The wealth arm of the Swiss bank cut back the lending in recent weeks, one of the people said, asking to not be identified discussing private information. The private banking arms of Citigroup Inc. and HSBC Holdings Plc also stopped lending on New World securities some months back, said the people.

Spokespeople from UBS, HSBC and Citi declined to comment. Banks review such lending requirements regularly and the lending values could be subject to change.

Concerns are growing over the financial state of the developer controlled by the family of Hong Kong tycoon Henry Cheng. New World is one of the most closely watched property firms due to its high leverage amid a prolonged property downturn.

On Monday, in a response to market speculation, the firm released a statement saying that it was not in any discussions on a “holistic debt restructuring.” It has offered properties valued at $15 billion as collateral for loan refinancing, underscoring its increasingly onerous funding conditions, Bloomberg reported on Tuesday.

New World late last year asked banks to postpone the due dates of some bilateral loans. Some of the firm’s bonds were on pace for their biggest daily decline since issuance on Monday, according to traders. 

Adrian Cheng, the third generation New World scion stepped down as chief executive officer in September after steering the developer to its first annual loss in two decades. Just months later, the firm replaced his successor. 
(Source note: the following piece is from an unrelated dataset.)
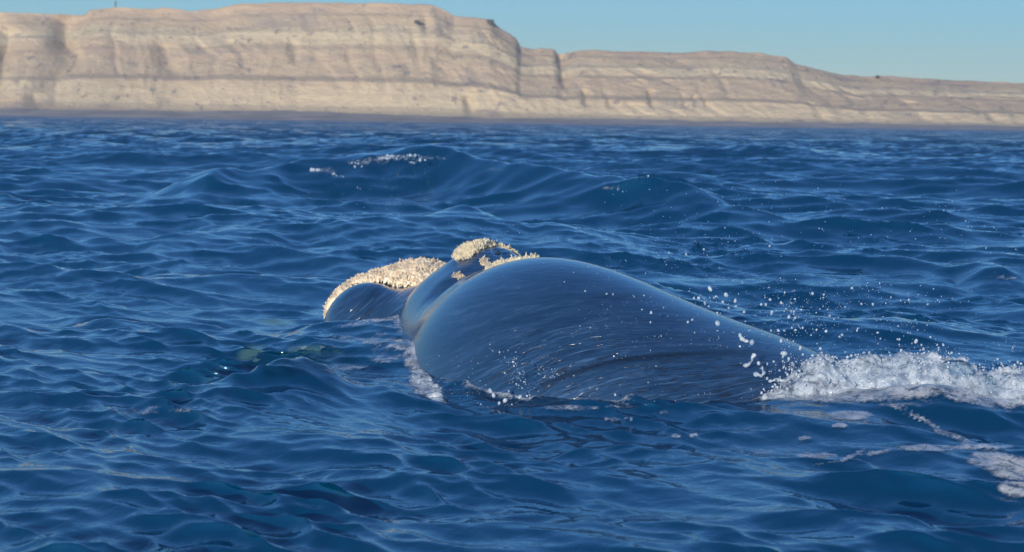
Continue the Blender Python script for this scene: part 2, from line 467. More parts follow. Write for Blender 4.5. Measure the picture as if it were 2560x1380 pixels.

Wealthy clients in Asia often take on leverage against securities to make investments. Banks typically consider the volatility of a security’s price and its credit rating among factors when determining lending values. Private banks in the past two years have curbed margin funding on bonds of China property developers as that sector ran into turmoil. When a private bank cuts lending values to zero, clients typically have to top up with cash or another form of collateral and if they fail to do so, their securities can be liquidated.